In Spinoza il rovesciamento dell'integralismo religioso è totale. L’uomo non è più grande del mondo che lo contiene; ogni gerarchia è azzerata, perché ogni essere umano è un modo di Dio. Eppure la forma logica resta paradossalmente simile: anche qui l’essere precede e fonda ogni dover-essere; la realtà è una necessità ontologica, non un campo di decisioni morali. La virtù è la conoscenza adeguata della propria essenza nella totalità del tutto.
Questa improvvisa chiarezza mi ha ricordato Hans Jonas che, studiando lo gnosticismo, notò una contiguità formale con l’esistenzialismo moderno. Si accorse che entrambi nascono dall’esperienza di estraneità al mondo: per lo gnostico, il cosmo è opera di un demiurgo ignorante o malvagio; per l’esistenzialista, è il luogo dell’angoscia e dell’abbandono. Le radici metafisiche divergono, ma la forma dell’esperienza — un mondo percepito come estraneo — è sorprendentemente simile.
Scoprendo ciò, ho capito che certe concezioni ecclesiologiche che avevo introiettato erano rimaste in me come una polvere sottile: non la vedevo, ma c’era. Quando incontrai Spinoza, il suo ordine limpido e coerente mi diede un senso di sollievo, come se una nostalgia segreta avesse trovato forma.

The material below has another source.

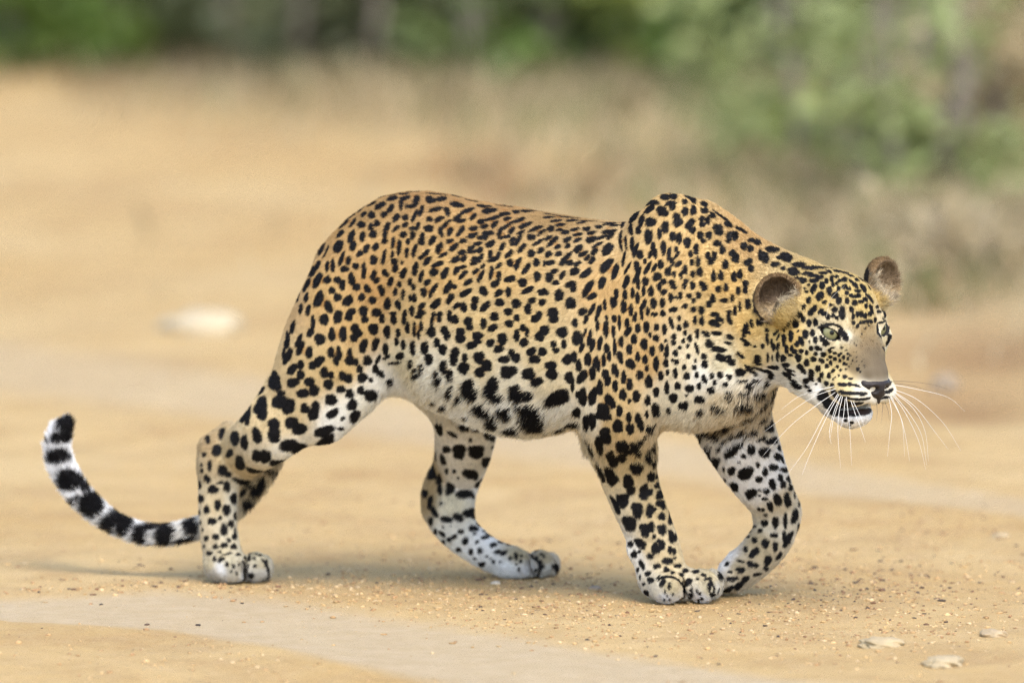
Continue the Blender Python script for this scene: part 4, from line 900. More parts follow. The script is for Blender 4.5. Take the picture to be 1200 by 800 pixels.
tile(960, 295, 8, """185 185 50 17 -15;250 200 26 17;300 225 30 12 -15;40 150 60 12 0;130 155 30 8 -8;95 185 30 12 -30;40 200 40 13;15 240 24 20;120 255 17 32;165 235 20 14;240 260 26 22;70 275 18 22;168 295 16 18;130 310 16 20;28 315 26 36;95 365 24 40;182 345 18 22;240 330 28 22;200 270 22 14;150 408 36 30 30;15 410 28 36;185 460 28 34 60;262 460 20 28;258 388 18 18;215 575 32 66;50 475 22 18 25;105 500 12 14;125 500 10 8;145 545 28 26 40;15 560 32 18 40;45 580 26 20 30;82 608 22 24;130 600 18 20;165 622 14 20 -60;305 545 18 32 -70;320 610 16 26 75;322 668 16 18;360 585 18 28 ;395 590 20 26;430 600 18 26;360 698 14 20 60;390 665 14 14;420 660 14 14;450 655 14 18;485 655 15 22 -60;475 585 18 22;490 540 16 44 -70;440 510 16 22;335 480 26 26;395 470 26 16;435 448 18 24 -50;300 412 18 18;340 420 34 14;370 410 22 20;365 368 30 14;340 320 32 18 -40;415 340 20 44 -55;410 272 46 16 -35;355 265 20 14 -30;300 280 24 12 -40;330 300 16 12;480 440 14 50 -55;470 340 10 28 -60;280 350 20 14;525 640 12 24;560 565 24 14;600 560 26 14 -50;620 590 16 26;545 520 22 16;465 690 8 8;430 720 8 8;400 770 7 7;640 400 22 50;440 400 8 14""")
tile(870, 385, 8, """395 105 16 50;458 75 22 48;592 55 28 38;655 40 17 28;510 145 18 26;545 105 20 30;565 140 15 24;685 105 20 32;630 122 8 15;745 100 22 22;780 135 24 30;297 172 13 32;335 168 15 30;412 195 17 38;463 190 17 20;487 212 18 20;552 212 20 20;605 228 17 20;645 185 20 20;707 180 20 20;452 250 20 13;690 235 20 17;762 240 26 20;335 250 14 34;282 275 8 24;237 278 12 36;383 278 24 30;520 280 22 36 -60;540 262 18 14;668 285 26 20 -30;605 320 22 34;742 300 28 18 -30;545 360 22 34 -55;575 395 18 34 -55;408 340 32 14;650 410 22 34 -60;705 372 20 26;745 435 18 22;645 465 18 34 -50;598 490 26 22 -15;790 350 14 18;430 385 36 9 -12;455 420 44 10 -30;400 430 24 12 -40;465 475 46 13 -30;510 535 50 22 -25;610 540 24 12 -30;720 480 12 22 -60;145 290 30 34;190 165 15 24;230 70 8 26;240 120 8 30;275 115 7 22;300 55 11 16;335 80 9 34 65;325 30 10 26 60;390 10 8 20;30 20 12 20;40 150 24 14;60 30 12 26 -60;690 520 12 10;640 580 20 8 -40;780 510 14 18;275 450 30 22;325 365 20 14;150 375 50 11 -18;250 400 46 12 -18;270 365 34 11 -22;150 330 40 12 -15;90 410 60 8 -25;40 360 24 8 -25;235 510 26 16;120 600 20 14;280 550 20 14;200 590 24 18;330 22 1 1""")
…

Il pensiero non è solo ciò che pensiamo, ma anche ciò che ci abita: eredità carsiche, morfologie concettuali, risonanze di struttura. Forse, talvolta, l’attrazione o la repulsione verso un autore nasce non dal contenuto, ma dalla somiglianza di forma interiore. È un bel problema: ogni pensiero profondo è anche una risposta affettiva alla forma dell’essere? Sto facendo metafilosofia o psicologia? Non lo so. Ma so che pensare bene richiede anche questo: riconoscere, per quanto possibile, le strutture segrete che ci abitano.